Taleban jail raid frees hundreds

June 15, 2008 - 0:0

KABUL/KANDAHAR (AFP/AP) -- Afghan and international troops launched a desperate hunt Saturday for more than 1,100 prisoners NATO said escaped a jail in Afghanistan when Taleban blasted it open.

The prisoners escaped during a Taleban bomb and rocket attack on the main prison in southern Afghanistan that knocked down the front gate and demolished a prison floor, Afghan officials said Saturday.
The police chief of Kandahar province, Sayed Agha Saqib, said 390 Taleban prisoners were among the 870 who fled the prison during the attack late Friday.
NATO's International Security Assistance Force put the number of escapees slightly higher, at around 1,100, according to spokesman Brig. Gen. Carlos Branco. He conceded that the assault was a success.
“We admit it,” Branco said. “Their guys did the job properly in that sense, but it does not have a strategic impact. We should not draw any conclusion about the deterioration of the military operations in the area. We should not draw any conclusion about the strength of the Taleban.”
The complex attack included a truck bombing at the main gate, a suicide bomber who struck a back wall and rockets fired from inside the prison courtyard, setting off a series of explosions that rattled Kandahar, the country's second biggest city.
The rockets demolished an upper prison floor, said Mohammad Qasim Hashimzai, a deputy minister at the Justice Ministry.
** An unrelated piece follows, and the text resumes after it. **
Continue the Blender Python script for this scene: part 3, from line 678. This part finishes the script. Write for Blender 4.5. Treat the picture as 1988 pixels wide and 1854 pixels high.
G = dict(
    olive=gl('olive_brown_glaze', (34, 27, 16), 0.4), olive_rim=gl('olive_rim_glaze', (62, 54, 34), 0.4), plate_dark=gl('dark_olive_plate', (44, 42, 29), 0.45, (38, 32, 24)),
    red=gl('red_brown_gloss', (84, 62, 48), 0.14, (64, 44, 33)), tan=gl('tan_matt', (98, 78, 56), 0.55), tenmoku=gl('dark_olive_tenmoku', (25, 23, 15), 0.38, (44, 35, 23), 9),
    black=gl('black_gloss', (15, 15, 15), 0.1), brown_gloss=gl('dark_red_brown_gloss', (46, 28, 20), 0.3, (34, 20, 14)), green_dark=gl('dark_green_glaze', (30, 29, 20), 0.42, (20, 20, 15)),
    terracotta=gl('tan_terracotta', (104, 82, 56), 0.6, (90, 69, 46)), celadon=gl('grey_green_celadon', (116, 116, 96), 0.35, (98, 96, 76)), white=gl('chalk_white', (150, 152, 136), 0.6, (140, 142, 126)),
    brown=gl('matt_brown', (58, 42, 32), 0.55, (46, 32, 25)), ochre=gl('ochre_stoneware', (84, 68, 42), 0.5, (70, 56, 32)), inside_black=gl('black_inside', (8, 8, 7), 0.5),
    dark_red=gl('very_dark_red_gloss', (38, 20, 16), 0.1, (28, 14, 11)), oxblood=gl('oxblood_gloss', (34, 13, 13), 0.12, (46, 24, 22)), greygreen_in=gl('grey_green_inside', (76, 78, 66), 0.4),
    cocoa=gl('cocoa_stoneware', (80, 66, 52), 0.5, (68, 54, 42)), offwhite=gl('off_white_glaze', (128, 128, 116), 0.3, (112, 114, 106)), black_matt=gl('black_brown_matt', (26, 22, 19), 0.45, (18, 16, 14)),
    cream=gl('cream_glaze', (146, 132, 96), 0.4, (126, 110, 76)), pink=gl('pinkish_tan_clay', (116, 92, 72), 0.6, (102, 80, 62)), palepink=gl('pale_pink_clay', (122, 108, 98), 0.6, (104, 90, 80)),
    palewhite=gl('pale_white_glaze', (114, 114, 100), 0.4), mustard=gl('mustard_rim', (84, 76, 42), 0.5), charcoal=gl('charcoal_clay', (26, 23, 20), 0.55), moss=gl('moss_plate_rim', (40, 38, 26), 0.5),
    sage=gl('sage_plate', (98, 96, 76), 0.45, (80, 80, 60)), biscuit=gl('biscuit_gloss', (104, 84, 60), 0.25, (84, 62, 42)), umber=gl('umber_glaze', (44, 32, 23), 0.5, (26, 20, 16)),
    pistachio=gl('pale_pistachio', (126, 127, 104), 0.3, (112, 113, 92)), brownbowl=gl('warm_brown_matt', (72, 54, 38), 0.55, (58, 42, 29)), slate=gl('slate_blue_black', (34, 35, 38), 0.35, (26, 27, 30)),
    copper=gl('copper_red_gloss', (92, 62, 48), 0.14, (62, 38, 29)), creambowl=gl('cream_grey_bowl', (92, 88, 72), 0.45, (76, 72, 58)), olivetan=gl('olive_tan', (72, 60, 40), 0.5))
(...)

Nine police were killed in the attack, said Interior Ministry spokesman Zemeri Bashary.
There were no indications that the militants received help from the inside, but as a precaution the prison's chief official, Abdul Qabir, was placed under investigation for possible involvement, Hashimzai said.
A Taleban spokesman, Qari Yousef Ahmadi, said 30 fighters on motorbikes and two suicide bombers attacked Sarposa Prison.
NATO was providing intelligence, surveillance and reconnaissance assets to help track fleeing fighters, Branco said.
Afghan officials warned that the Taleban essentially boosted its force by 400 fighters because of the prison break, but Branco said NATO officials didn't think it would change the military situation.
“OK, they got some more fighters, more shooters,” Branco said. “These guys who escaped from the prison are not going to change the operational tempo and they do not provide the Taleban with operational initiative.”
A man who claimed to be one of the fighters, who escaped, Abdul Nafai, called an Associated Press reporter and said they had minibuses waiting outside the prison during the attack and that dozens of them fled in the vehicles. Other witnesses and officials said the fighters fled on foot into pomegranate and grape groves behind the prison.